Section 80EE

Section 80EE – Deduction on Home Loan Interest

It is essential to research the different tax breaks you can avail before you take a significant financial obligation like a home loan. The Income Tax Department of India provides many tax exemptions you can claim if you have a home loan commitment. Moreover, if you are buying a house for the first time, section 80EE of the IT Act provides additional tax benefits provided you meet the required criteria. There are other tax deductions under sections 24 and 80C for home loan takers, but being a new home buyer, you get additional tax benefits under this section.

What is Section 80EE?

This section was created for the first time in the fiscal year 2013-14 to allow individual taxpayers who were buying a home for the first time to deduct tax on the interest on house loans. This deduction was above the tax exemptions allowed as per section 24 and was initially INR 1 lakh. Section 80EE of the Income Tax Act got restored in the fiscal year 2016-17, and the amount of tax benefit got reduced to INR 50000 for interest paid on a housing loan.

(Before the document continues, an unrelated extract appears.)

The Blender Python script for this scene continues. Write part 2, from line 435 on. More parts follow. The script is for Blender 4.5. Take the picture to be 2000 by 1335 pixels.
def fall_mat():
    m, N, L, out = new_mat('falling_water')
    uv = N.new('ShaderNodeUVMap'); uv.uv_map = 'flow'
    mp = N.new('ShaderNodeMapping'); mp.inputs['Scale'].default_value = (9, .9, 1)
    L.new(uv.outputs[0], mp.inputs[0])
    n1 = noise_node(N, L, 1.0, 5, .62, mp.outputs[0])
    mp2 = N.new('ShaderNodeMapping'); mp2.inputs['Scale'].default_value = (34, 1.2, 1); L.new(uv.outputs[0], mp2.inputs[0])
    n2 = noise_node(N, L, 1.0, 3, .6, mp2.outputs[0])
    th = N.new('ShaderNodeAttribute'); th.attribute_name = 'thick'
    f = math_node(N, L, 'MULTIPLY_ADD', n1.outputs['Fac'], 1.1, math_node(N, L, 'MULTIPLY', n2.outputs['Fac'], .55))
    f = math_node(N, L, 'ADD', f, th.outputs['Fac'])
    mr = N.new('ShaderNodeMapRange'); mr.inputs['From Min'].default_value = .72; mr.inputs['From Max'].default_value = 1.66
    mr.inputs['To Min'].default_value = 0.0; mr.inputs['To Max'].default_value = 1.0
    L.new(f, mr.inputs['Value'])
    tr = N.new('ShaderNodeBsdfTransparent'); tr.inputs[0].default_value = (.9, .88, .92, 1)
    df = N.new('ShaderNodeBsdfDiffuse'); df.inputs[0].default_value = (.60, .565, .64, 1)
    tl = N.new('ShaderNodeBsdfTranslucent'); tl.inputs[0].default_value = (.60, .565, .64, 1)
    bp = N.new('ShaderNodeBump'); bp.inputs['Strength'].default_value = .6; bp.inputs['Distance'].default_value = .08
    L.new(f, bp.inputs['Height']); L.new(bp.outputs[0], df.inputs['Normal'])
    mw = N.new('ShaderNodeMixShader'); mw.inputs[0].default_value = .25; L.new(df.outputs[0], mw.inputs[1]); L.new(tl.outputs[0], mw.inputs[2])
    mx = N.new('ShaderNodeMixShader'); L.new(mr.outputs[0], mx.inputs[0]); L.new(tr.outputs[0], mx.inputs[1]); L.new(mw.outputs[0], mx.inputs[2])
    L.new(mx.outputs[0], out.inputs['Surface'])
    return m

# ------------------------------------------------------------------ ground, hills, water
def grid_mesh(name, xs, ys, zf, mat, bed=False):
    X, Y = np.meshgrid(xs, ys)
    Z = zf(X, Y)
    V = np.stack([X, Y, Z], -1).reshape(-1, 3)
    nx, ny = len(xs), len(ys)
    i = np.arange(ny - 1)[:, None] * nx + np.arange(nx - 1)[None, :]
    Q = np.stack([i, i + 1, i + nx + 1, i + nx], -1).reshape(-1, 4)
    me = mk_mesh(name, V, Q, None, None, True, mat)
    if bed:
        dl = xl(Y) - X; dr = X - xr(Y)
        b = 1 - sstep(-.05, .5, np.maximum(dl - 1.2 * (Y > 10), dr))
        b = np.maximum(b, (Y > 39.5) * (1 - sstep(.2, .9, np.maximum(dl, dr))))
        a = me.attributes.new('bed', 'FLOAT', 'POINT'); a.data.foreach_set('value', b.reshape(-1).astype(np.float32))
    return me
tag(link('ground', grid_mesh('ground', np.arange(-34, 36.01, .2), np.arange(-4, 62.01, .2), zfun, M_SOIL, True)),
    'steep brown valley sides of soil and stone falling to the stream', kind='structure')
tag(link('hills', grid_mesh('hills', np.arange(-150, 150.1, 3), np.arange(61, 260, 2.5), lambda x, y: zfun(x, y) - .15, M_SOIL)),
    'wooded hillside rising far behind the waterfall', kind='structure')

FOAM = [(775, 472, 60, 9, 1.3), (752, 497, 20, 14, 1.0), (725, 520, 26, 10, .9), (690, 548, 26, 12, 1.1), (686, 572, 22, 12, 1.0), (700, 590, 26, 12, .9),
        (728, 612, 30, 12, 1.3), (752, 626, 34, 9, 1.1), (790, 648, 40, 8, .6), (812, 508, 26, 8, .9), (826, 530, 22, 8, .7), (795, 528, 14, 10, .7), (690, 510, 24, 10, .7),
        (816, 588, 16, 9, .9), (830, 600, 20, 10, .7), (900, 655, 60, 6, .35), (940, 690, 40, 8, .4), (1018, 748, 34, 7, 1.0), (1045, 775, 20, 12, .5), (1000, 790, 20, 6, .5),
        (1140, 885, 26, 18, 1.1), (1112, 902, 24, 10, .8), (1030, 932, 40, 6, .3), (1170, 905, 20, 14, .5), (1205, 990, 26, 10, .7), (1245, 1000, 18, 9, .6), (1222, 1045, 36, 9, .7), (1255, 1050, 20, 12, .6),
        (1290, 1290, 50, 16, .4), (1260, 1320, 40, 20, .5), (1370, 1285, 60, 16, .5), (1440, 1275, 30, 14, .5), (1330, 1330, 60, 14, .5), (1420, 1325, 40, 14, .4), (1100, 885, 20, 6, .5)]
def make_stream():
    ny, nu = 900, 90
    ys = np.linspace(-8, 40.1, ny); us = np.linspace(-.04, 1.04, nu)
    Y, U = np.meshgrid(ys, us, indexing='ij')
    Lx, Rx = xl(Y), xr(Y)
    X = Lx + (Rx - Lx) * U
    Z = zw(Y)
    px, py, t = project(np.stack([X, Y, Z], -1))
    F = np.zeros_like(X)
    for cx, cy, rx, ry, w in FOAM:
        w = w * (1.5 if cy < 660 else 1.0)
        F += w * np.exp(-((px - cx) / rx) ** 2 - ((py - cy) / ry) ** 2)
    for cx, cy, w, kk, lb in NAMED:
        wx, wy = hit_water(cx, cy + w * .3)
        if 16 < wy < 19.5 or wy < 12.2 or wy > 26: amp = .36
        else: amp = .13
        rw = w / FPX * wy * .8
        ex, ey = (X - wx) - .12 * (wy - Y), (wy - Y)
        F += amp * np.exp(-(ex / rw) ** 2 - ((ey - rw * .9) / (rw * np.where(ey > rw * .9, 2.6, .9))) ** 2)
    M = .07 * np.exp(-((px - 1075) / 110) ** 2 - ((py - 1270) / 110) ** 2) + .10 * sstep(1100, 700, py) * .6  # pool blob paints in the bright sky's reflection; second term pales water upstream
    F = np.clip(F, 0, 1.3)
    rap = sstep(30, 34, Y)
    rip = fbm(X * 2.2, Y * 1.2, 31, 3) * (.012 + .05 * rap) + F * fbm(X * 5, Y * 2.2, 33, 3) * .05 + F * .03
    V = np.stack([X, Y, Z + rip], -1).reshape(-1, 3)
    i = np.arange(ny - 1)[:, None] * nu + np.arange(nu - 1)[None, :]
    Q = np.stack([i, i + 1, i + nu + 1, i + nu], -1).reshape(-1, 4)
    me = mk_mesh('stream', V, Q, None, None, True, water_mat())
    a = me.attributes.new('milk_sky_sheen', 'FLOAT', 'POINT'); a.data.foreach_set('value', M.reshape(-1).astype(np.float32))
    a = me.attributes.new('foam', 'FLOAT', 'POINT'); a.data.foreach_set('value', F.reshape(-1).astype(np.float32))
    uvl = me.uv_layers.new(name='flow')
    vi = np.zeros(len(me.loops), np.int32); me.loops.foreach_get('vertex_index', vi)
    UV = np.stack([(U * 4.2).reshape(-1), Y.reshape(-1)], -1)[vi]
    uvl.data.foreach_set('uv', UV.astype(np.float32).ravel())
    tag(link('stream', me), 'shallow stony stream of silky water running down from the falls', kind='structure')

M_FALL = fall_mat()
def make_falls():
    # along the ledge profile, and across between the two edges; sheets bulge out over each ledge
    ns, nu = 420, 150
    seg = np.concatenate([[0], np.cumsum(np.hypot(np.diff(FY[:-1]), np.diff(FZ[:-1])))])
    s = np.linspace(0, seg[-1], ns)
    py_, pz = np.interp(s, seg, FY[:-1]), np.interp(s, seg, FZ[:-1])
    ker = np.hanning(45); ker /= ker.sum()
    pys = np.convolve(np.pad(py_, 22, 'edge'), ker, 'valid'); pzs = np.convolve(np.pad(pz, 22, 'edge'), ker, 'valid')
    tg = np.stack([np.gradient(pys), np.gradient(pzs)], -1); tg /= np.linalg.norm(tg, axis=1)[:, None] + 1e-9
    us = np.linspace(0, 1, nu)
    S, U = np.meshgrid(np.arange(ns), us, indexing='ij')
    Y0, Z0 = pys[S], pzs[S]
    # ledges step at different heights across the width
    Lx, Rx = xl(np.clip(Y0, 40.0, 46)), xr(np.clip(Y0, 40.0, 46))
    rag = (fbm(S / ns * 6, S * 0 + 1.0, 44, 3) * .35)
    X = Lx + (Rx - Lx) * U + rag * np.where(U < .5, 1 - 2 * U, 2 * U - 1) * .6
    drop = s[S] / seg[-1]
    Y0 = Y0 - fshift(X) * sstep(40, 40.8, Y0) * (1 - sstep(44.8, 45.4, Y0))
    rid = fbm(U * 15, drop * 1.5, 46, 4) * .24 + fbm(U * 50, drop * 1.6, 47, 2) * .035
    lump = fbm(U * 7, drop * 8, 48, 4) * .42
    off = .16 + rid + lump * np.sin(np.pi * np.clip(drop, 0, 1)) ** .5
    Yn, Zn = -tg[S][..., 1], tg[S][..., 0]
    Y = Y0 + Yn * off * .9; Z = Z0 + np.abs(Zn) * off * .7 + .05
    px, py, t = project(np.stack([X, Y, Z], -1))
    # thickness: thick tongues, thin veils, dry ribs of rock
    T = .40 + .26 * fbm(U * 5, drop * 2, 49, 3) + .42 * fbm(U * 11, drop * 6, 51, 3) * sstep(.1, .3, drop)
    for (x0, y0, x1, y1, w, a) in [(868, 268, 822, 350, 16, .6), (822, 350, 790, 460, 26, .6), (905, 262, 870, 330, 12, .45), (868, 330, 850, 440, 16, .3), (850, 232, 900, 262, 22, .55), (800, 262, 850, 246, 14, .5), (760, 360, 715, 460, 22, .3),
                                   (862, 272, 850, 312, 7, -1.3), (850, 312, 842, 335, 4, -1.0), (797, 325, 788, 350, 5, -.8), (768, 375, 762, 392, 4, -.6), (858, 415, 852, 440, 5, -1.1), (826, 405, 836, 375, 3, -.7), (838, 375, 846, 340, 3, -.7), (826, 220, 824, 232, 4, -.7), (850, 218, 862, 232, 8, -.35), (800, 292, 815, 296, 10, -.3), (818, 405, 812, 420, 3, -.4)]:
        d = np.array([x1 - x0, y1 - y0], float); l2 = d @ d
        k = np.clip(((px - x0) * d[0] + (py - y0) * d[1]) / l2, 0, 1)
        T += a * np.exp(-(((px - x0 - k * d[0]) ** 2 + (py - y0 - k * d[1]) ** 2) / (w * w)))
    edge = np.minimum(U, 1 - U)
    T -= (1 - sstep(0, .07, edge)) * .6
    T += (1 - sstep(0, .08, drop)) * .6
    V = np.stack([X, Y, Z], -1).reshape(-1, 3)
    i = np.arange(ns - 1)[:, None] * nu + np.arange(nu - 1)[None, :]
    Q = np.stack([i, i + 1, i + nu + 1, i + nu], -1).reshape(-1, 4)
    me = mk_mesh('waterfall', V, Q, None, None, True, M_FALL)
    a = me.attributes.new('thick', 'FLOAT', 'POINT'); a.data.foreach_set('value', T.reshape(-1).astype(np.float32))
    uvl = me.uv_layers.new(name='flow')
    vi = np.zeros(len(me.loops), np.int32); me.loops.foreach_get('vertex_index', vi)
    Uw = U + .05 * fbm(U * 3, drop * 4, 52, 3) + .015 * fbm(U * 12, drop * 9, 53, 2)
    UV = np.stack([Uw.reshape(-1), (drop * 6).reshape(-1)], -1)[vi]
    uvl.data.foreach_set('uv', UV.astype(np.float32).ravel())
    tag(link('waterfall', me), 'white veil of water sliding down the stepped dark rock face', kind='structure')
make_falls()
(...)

Terms for Availing Tax Benefits Under Section 80EE

Various criteria have to be met before qualifying for tax benefits under this section which are as follows:

  • Only an individual purchasing a house for the first time and does not have any home in their name can qualify for tax exemptions as per this section.
  • The date of availing the home loan should be within the stipulated fiscal year, which is 1st April 2013 to 31st March 2014 or 1st April 2016 to 31st March 2017.
  • To avail of section 80EE income tax exemption, the market valuation of the house should not exceed the value of INR 50 lakhs.
  • The home loan amount availed for purchasing the house should not be over INR 35 lakhs to qualify for tax benefits under this section.
  • You can claim tax benefits on only the interest amount paid on the home loan during the financial year of the claim.
  • Your home loan must be from a recognized bank, housing finance company, or a non-banking finance company to qualify for tax exemptions under this section.
  • The purchase of the house by a first-time buyer must be for the purpose of residential living and not any commercial activity to be eligible for an 80EE income tax exemption on the interest part of the loan.
  • You have to be an individual to claim benefits under this section of the Income Tax Act and not any Trust, Company, Hindu Undivided Family, Association of Persons, or any other group or organization.

Features of Section 80EE

Here are some features of this section that you should know about:

  • It is possible to claim tax deductions of up to INR 50000 on the interest paid on the home loan for one financial year.
  • You can claim the tax benefits under this section even if you rent out this property and not residing there.
  • Suppose you and another family member or individual have taken a home loan to purchase the house jointly. In that case, you are eligible to claim tax benefits under sec 80EE separately for an amount of up to INR 50000 each for that fiscal year.
  • The tax deductions under section 80EE for the amount INR 50000 are in addition to the tax benefit of INR 2 lakhs under section 24 of the Income Tax Act, which is on the interest amount of the housing loan.
  • This section applies based on per individual and not per house or property you own.


Knowing the income tax laws that apply to you can significantly benefit you in saving money by reducing tax obligations. These savings can help you to build your wealth in the long run. Moreover, home loans are a substantial financial obligation that goes out of your pocket every month on interest, and if you can save some extra money from it, it would benefit you. Section 80EE of the Income Tax Act is one additional benefit you get through which a lot of yearly savings can happen. Therefore, understand and utilize this section to get that extra boost to your savings.